— Stored data —

◆ ◆ ◆ ◆ ◆

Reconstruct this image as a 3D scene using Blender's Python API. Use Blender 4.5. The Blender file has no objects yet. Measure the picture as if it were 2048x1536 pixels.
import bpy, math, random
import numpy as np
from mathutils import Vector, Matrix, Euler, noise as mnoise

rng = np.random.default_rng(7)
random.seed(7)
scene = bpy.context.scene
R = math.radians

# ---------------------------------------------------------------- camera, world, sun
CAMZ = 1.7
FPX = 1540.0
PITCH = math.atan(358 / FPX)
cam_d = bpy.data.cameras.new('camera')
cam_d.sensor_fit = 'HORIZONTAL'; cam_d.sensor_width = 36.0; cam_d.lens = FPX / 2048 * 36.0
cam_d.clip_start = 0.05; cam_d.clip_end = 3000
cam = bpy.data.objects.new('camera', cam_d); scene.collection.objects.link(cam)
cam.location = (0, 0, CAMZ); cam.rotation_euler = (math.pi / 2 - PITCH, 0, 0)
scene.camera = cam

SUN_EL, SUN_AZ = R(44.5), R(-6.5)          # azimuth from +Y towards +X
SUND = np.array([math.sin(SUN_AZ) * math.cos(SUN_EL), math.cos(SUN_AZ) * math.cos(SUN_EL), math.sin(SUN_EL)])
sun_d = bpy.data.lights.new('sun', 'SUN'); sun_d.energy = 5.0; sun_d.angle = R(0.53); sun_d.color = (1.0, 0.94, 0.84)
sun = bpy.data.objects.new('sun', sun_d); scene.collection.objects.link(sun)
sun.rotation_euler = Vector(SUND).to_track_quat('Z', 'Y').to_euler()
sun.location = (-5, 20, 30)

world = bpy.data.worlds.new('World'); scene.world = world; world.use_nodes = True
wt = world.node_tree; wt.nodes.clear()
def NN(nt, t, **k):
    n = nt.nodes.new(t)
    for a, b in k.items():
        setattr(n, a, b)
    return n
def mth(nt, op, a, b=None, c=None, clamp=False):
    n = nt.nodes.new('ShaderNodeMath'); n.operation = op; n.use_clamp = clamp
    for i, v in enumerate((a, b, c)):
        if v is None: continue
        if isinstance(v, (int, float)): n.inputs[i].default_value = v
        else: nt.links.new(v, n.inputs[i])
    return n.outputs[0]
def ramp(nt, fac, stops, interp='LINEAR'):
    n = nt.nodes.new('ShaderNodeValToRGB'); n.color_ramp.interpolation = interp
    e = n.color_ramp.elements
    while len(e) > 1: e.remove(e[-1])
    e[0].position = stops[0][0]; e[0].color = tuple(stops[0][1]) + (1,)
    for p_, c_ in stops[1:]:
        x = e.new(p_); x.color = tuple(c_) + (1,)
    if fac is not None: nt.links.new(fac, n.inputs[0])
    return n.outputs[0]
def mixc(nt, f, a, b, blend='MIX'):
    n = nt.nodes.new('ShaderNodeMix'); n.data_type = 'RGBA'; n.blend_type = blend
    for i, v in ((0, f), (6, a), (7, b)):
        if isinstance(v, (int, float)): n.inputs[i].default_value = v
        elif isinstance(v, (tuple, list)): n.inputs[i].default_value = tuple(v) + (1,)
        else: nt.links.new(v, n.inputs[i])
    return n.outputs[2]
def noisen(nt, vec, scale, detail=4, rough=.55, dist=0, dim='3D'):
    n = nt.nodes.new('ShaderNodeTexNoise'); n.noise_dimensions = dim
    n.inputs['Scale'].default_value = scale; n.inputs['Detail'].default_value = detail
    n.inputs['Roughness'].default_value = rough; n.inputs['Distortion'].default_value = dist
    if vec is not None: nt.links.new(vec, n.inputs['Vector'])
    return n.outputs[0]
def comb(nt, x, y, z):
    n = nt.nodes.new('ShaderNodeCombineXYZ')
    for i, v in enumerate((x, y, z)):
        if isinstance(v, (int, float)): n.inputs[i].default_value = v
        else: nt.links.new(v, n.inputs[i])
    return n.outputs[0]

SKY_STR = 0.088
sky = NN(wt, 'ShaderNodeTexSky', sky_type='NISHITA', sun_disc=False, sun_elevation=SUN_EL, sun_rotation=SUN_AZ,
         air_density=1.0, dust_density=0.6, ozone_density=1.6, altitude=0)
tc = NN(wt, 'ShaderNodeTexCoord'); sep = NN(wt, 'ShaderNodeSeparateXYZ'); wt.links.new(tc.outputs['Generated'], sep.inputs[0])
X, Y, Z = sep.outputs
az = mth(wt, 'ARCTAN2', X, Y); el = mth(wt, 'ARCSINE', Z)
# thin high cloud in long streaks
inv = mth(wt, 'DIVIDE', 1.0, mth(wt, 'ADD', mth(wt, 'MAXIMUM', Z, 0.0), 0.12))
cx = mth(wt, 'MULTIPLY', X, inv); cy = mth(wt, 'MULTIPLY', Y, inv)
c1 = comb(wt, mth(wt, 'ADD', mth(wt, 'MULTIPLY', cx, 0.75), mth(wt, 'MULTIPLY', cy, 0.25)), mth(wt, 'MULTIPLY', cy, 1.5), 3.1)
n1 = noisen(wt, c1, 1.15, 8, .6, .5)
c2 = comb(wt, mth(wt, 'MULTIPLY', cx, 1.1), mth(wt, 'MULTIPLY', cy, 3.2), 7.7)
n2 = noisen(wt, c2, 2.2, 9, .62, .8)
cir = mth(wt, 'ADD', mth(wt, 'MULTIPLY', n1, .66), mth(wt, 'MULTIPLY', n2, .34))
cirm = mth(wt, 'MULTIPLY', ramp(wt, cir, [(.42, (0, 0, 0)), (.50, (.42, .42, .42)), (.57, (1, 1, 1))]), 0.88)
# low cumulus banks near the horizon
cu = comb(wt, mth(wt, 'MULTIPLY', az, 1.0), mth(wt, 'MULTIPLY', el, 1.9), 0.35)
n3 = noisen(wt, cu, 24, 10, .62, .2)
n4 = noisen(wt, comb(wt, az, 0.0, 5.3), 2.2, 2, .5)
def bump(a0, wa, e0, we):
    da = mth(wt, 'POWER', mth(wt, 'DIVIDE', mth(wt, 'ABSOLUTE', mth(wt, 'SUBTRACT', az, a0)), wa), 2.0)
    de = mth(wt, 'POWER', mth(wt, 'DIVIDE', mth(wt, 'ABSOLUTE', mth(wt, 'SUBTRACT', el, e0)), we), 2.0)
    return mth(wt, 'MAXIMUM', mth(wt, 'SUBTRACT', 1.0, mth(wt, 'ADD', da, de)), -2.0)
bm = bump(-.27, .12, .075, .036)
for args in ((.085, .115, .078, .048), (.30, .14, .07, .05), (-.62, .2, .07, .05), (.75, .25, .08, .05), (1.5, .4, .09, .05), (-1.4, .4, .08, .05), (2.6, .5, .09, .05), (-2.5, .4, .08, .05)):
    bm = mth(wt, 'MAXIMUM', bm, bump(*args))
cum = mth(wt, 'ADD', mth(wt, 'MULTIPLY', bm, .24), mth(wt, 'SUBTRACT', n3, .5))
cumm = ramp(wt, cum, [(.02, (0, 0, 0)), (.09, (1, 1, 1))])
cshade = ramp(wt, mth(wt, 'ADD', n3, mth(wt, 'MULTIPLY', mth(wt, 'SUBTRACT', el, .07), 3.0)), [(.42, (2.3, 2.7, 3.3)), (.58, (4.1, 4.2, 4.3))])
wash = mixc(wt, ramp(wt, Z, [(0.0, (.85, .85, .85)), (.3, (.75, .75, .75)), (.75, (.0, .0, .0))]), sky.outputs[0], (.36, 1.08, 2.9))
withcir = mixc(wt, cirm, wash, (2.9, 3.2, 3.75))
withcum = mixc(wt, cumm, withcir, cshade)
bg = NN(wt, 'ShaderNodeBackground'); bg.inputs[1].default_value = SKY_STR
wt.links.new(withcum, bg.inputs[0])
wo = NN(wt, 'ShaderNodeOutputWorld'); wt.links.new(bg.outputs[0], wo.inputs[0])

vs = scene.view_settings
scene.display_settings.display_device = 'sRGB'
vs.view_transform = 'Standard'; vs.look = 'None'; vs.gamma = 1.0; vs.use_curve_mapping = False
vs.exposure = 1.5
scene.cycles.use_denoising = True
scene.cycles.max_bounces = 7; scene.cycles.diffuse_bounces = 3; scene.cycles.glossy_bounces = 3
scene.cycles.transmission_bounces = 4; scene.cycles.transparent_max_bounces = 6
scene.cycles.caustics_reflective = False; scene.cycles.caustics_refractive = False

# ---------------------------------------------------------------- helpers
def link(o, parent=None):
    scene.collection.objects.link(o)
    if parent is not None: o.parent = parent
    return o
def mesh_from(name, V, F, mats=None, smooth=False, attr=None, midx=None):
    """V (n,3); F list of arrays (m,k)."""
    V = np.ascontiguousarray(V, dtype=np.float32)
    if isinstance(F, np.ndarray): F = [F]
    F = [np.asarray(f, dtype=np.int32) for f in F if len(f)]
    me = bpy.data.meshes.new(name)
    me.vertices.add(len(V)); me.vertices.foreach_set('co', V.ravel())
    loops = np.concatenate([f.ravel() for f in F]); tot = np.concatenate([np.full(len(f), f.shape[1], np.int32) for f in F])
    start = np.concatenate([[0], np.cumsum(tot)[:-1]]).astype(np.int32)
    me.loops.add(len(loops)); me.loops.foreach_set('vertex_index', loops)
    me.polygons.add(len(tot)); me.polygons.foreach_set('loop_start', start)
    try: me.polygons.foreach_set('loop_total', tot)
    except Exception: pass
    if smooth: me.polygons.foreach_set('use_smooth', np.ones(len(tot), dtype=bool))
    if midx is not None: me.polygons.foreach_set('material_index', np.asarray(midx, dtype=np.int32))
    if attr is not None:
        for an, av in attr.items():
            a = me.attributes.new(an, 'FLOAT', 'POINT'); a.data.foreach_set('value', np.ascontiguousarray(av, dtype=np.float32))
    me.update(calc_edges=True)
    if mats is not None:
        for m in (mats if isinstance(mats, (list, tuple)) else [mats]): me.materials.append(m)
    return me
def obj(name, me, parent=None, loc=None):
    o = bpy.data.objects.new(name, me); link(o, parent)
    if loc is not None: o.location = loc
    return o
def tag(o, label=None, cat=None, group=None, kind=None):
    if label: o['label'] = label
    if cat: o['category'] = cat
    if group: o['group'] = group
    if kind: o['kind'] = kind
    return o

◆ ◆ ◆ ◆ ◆

— The request —
Return nothing but the lines from the start of the listing above through the line containing "R = math.radians", exactly as given.

— Finished task —
Reconstruct this image as a 3D scene using Blender's Python API. Use Blender 4.5. The Blender file has no objects yet. Measure the picture as if it were 2048x1536 pixels.
import bpy, math, random
import numpy as np
from mathutils import Vector, Matrix, Euler, noise as mnoise

rng = np.random.default_rng(7)
random.seed(7)
scene = bpy.context.scene
R = math.radians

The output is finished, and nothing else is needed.